Using Chrome Remote Desktop, developers can dynamically connect Media Gateway to ST 2110 sources or receivers using the NMOS controller UI, and you can also run VLC Media Player to visualize a stream. For debugging purposes, ST 2110 streams can be encoded and transmitted, for example using SRT for viewing in VLC as shown in this reference pipeline.

Profiling

We recommend that developers profile their applications with Nsight Developer tools to identify bottlenecks and optimize performance.

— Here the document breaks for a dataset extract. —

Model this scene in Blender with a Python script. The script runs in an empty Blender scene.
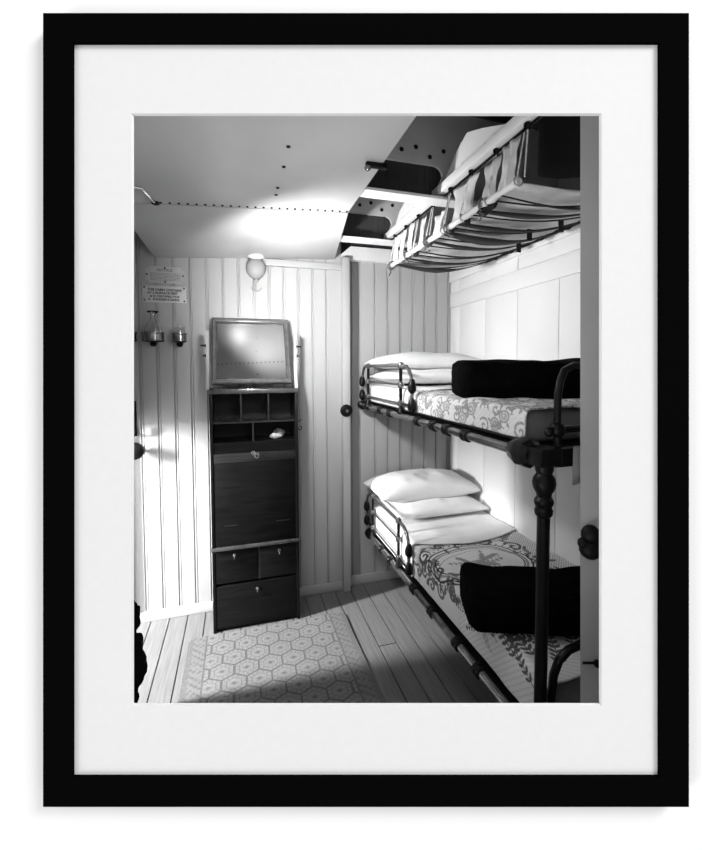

This is key to provide highest possible density to end users when running multiple containerized software on the cluster.

Depending on your application, different flavors of Nsight tools are available:

• Nsight Systems to identify system level behavior and possible bottlenecks, supporting both CPU and GPU calls, including NVENC and NVDEC GPU units for compressed video pipelines

• Nsight Graphics to profile graphical applications

• Nsight Compute for CUDA code profiling

You can also integrate markers using NVIDIA Tools Extension SDK (NVTX) to annotate events, code ranges, and resources in your applications.

You can also profile applications while running on Holoscan for Media using NVIDIA Nsight Cloud, allowing you to profile and capture data from the CPU, GPU, network, storage, workload, API, and more in a Kubernetes environment.

Packaging

After the application is developed, validated and optimized, a Helm chart can be created to deploy the application, incorporating appropriate default resource requests. Developers can use Kubernetes Dashboard to look at CPU and memory use and Platform Monitoring to check GPU and networking effective use while the application is running under appropriate load testing.